Na Alemanha, durante a greve climática global a 3 de março, ativistas climáticos da Fridays for Future e trabalhadores dos transportes públicos do Sindicato Ver.di entraram em greve com o lema «We Ride Together» (Andamos (de transportes) juntos). Em pelo menos 30 cidades, ativistas climáticos visitaram piquetes de trabalhadores e fizeram-se manifestações conjuntas. Estima-se que um total de 200 mil pessoas tenha participado nos protestos em todo o país. Um sistema de transporte público mais amplo e acessível é uma das medidas centrais para alcançar a transição climática socialmente justa. Esta aliança nacional entre o movimento climático e os trabalhadores exigiu as condições necessárias para essa transformação: melhores condições de trabalho e mais investimentos em infraestrutura de transporte público.
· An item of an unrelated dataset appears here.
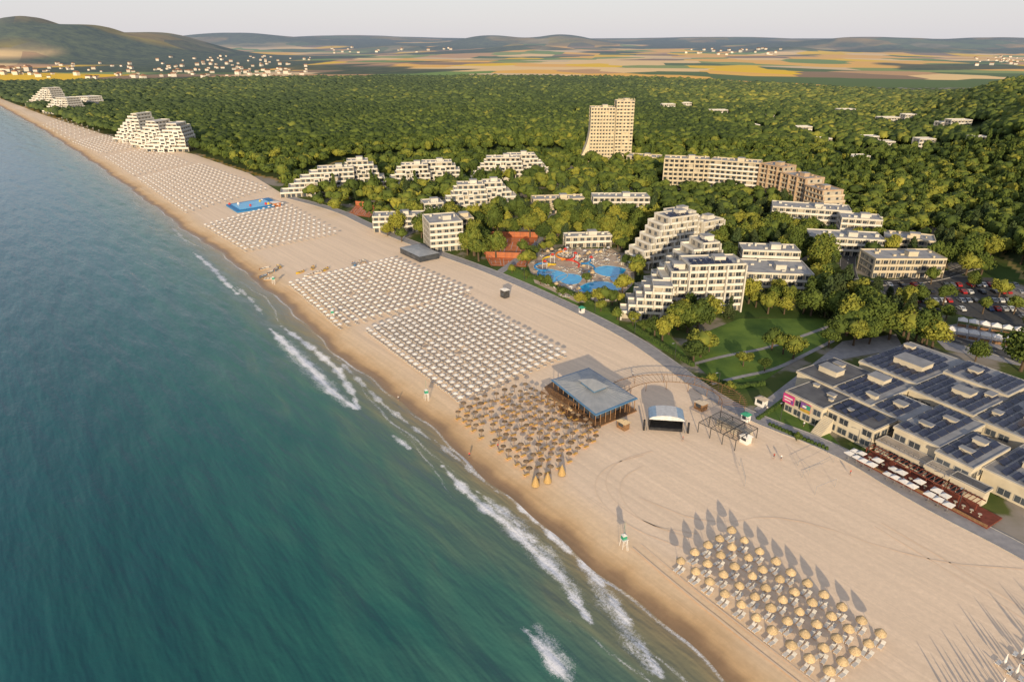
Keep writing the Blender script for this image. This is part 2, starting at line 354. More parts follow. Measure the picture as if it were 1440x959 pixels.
def build_sea():
    s=np.concatenate([-160-np.cumsum(1.2*1.12**np.arange(28))[::-1],np.arange(-160,330,.9),330+np.cumsum(1.0*1.016**np.arange(260))]); s=s[s<6000]
    o=np.concatenate([np.arange(-4,60,.55),60+np.cumsum(.7*1.045**np.arange(112))]); o=o[o<3500]
    S,Of=np.meshgrid(s,o,indexing='ij')
    D=shore(S)*1.0-Of; X,Y=XY(S,D)
    ph=Of*.55+1.3*np.sin(S/23.)+.7*np.sin(S/9.)
    amp=np.where(Of<70,sst(Of/6)*(1-sst((Of-25)/40)),0)*.14
    Z=WZ+amp*np.sin(ph)
    foam=np.zeros_like(X)
    sel=(Of<120)&(S<520)
    xs,ys=X[sel],Y[sel]; fo=np.zeros_like(xs)
    for pl,w,st in FOAM:
        pts=[G(u,v,WZ) for u,v in pl]; L_=sum(math.dist(pts[i],pts[i+1]) for i in range(len(pts)-1)); acc=0
        for i in range(len(pts)-1):
            (x1,y1),(x2,y2)=pts[i],pts[i+1]; dx,dy=x2-x1,y2-y1; l2=dx*dx+dy*dy
            t=np.clip(((xs-x1)*dx+(ys-y1)*dy)/l2,0,1)
            dist=np.hypot(xs-x1-t*dx,ys-y1-t*dy); l=math.sqrt(l2)
            g=(acc+t*l)/L_; taper=np.clip(np.minimum(g,1-g)*4,.1,1)
            dist=dist+.4*np.sin((acc+t*l)/2.3+i)+.25*np.sin((acc+t*l)/.9)
            fo=np.maximum(fo,st*np.exp(-(np.maximum(dist,0)/(w*(.5+.7*taper)))**2))
            acc+=l
    foam[sel]=fo
    edge=np.exp(-((Of-.3)/.6)**2)*(.5+.16*np.sin(S/11.)+.12*np.sin(S/4.))
    edge2=np.exp(-((Of-6-1.6*np.sin(S/14.))/.5)**2)*(.30+.3*np.sin(S/19.+2))
    edge3=np.exp(-((Of-11-2.6*np.sin(S/21.))/.4)**2)*(.24+.3*np.sin(S/13.+1))
    foam=np.maximum(foam,np.maximum(np.maximum(edge,edge2),edge3*(S<300)))
    m,nt,bs=newmat('sea_water')
    geo=N(nt,'ShaderNodeNewGeometry')
    a=N(nt,'ShaderNodeAttribute'); a.attribute_name='off'
    fa=N(nt,'ShaderNodeAttribute'); fa.attribute_name='foam'
    sa=N(nt,'ShaderNodeAttribute'); sa.attribute_name='along'
    rot=-math.atan2(.782,-.623)
    mp=N(nt,'ShaderNodeMapping'); mp.inputs['Rotation'].default_value=(0,0,rot); L(nt,geo.outputs['Position'],mp.inputs[0])
    mp2=N(nt,'ShaderNodeMapping'); mp2.inputs['Scale'].default_value=(.03,.09,1); L(nt,mp.outputs[0],mp2.inputs[0])
    n0=N(nt,'ShaderNodeTexNoise'); n0.inputs['Scale'].default_value=1; n0.inputs['Detail'].default_value=5; n0.inputs['Distortion'].default_value=.8; L(nt,mp2.outputs[0],n0.inputs['Vector'])
    ad=N(nt,'ShaderNodeMath',operation='MULTIPLY_ADD'); L(nt,n0.outputs['Fac'],ad.inputs[0]); ad.inputs[1].default_value=56; ad.inputs[2].default_value=-28
    ads=N(nt,'ShaderNodeMath',operation='MULTIPLY'); mrr=N(nt,'ShaderNodeMapRange'); mrr.inputs[2].default_value=30; L(nt,a.outputs['Fac'],mrr.inputs[0]); L(nt,mrr.outputs[0],ads.inputs[0]); L(nt,ad.outputs[0],ads.inputs[1])
    a2=N(nt,'ShaderNodeMath',operation='ADD'); L(nt,a.outputs['Fac'],a2.inputs[0]); L(nt,ads.outputs[0],a2.inputs[1])
    mr=N(nt,'ShaderNodeMapRange'); mr.inputs[1].default_value=0; mr.inputs[2].default_value=160; L(nt,a2.outputs[0],mr.inputs[0])
    rp=N(nt,'ShaderNodeValToRGB'); e=rp.color_ramp.elements; e[0].position=0; e[0].color=(.36,.27,.15,1); e[1].position=1; e[1].color=(.018,.115,.145,1)
    for p,c in((.02,(.25,.23,.14)),(.07,(.12,.19,.14)),(.15,(.06,.17,.135)),(.30,(.026,.13,.115)),(.5,(.014,.095,.10))): x=e.new(p); x.color=c4(c)
    L(nt,mr.outputs[0],rp.inputs[0])
    mb=N(nt,'ShaderNodeMapRange'); mb.inputs[1].default_value=60; mb.inputs[2].default_value=650; mb.inputs[4].default_value=.75; L(nt,sa.outputs['Fac'],mb.inputs[0])
    mf=N(nt,'ShaderNodeMapRange'); mf.inputs[1].default_value=5; mf.inputs[2].default_value=50; L(nt,a.outputs['Fac'],mf.inputs[0])
    mm=N(nt,'ShaderNodeMath',operation='MULTIPLY'); L(nt,mb.outputs[0],mm.inputs[0]); L(nt,mf.outputs[0],mm.inputs[1])
    mxb=N(nt,'ShaderNodeMix',data_type='RGBA'); L(nt,mm.outputs[0],mxb.inputs[0]); L(nt,rp.outputs[0],mxb.inputs[6]); mxb.inputs[7].default_value=(.05,.17,.26,1)
    n1=N(nt,'ShaderNodeTexNoise'); n1.inputs['Scale'].default_value=1.3; n1.inputs['Detail'].default_value=10; n1.inputs['Roughness'].default_value=.78; n1.inputs['Distortion'].default_value=1.6; L(nt,geo.outputs['Position'],n1.inputs['Vector'])
    f1=N(nt,'ShaderNodeMath',operation='MULTIPLY_ADD'); L(nt,n1.outputs['Fac'],f1.inputs[0]); f1.inputs[1].default_value=2.4; L(nt,fa.outputs['Fac'],f1.inputs[2])
    f2=N(nt,'ShaderNodeMapRange'); f2.inputs[1].default_value=1.50; f2.inputs[2].default_value=2.15; L(nt,f1.outputs[0],f2.inputs[0])
    f3=N(nt,'ShaderNodeMapRange'); f3.inputs[1].default_value=.06; f3.inputs[2].default_value=.4; L(nt,fa.outputs['Fac'],f3.inputs[0])
    f4=N(nt,'ShaderNodeMath',operation='MULTIPLY'); L(nt,f2.outputs[0],f4.inputs[0]); L(nt,f3.outputs[0],f4.inputs[1])
    mx=N(nt,'ShaderNodeMix',data_type='RGBA'); L(nt,f4.outputs[0],mx.inputs[0]); L(nt,mxb.outputs[2],mx.inputs[6]); mx.inputs[7].default_value=(.9,.9,.94,1)
    L(nt,mx.outputs[2],bs.inputs['Base Color'])
    rm=N(nt,'ShaderNodeMapRange'); rm.inputs[3].default_value=.18; rm.inputs[4].default_value=.9; L(nt,f4.outputs[0],rm.inputs[0]); L(nt,rm.outputs[0],bs.inputs['Roughness'])
    bs.inputs['IOR'].default_value=1.33; bs.inputs['Specular IOR Level'].default_value=.5
    mp3=N(nt,'ShaderNodeMapping'); mp3.inputs['Scale'].default_value=(.04,.18,1); L(nt,mp.outputs[0],mp3.inputs[0])
    n2=N(nt,'ShaderNodeTexNoise'); n2.inputs['Scale'].default_value=1.; n2.inputs['Detail'].default_value=3; L(nt,mp3.outputs[0],n2.inputs['Vector'])
    n3=N(nt,'ShaderNodeTexNoise'); n3.inputs['Scale'].default_value=.8; n3.inputs['Detail'].default_value=5; L(nt,geo.outputs['Position'],n3.inputs['Vector'])
    b1=N(nt,'ShaderNodeBump'); b1.inputs['Strength'].default_value=.8; b1.inputs['Distance'].default_value=1.5; L(nt,n2.outputs['Fac'],b1.inputs['Height'])
    b2=N(nt,'ShaderNodeBump'); b2.inputs['Strength'].default_value=.5; b2.inputs['Distance'].default_value=.14; L(nt,n3.outputs['Fac'],b2.inputs['Height']); L(nt,b1.outputs[0],b2.inputs['Normal'])
    L(nt,b2.outputs[0],bs.inputs['Normal'])
    me=gridmesh('sea',X,Y,Z,[m],dict(off=Of,foam=foam,along=S))
    obj('sea',me,'calm teal sea with small foamy waves on the shore','sea',kind='structure')
build_sea()
print('base',time.time()-T0)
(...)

Inicialmente, uma greve conjunta parecia irreal – as alianças locais consistiam num punhado de pessoas e as greves climáticas não atraíam a maioria dos trabalhadores dos transportes. Formas comuns de ação e uma linguagem comum tiveram de ser desenvolvidas. A cooperação no terreno assumiu formas muito diferentes: os ativistas começaram por organizar uma solidariedade concreta com os trabalhadores em greve – recolhendo declarações de solidariedade dos passageiros, confrontando os políticos com as reivindicações dos trabalhadores ou organizando encontros abertos com os cidadãos, onde os trabalhadores falavam sobre as suas condições de trabalho. Desta forma, construíram ampla solidariedade pública com os trabalhadores dos transportes. Em alguns casos, os próprios ativistas ajudaram a convencer os trabalhadores a entrar em greve.

Uma boa forma de começar aqui em Portugal será visitar os piquetes ou as manifestações dos trabalhadores em luta e conversar, encontrar ligações e reivindicações comuns e apoiar as suas lutas. Entregar panfletos nos locais de trabalho também pode criar oportunidades para discutir e ligar as condições de trabalho com a crise ambiental e climática.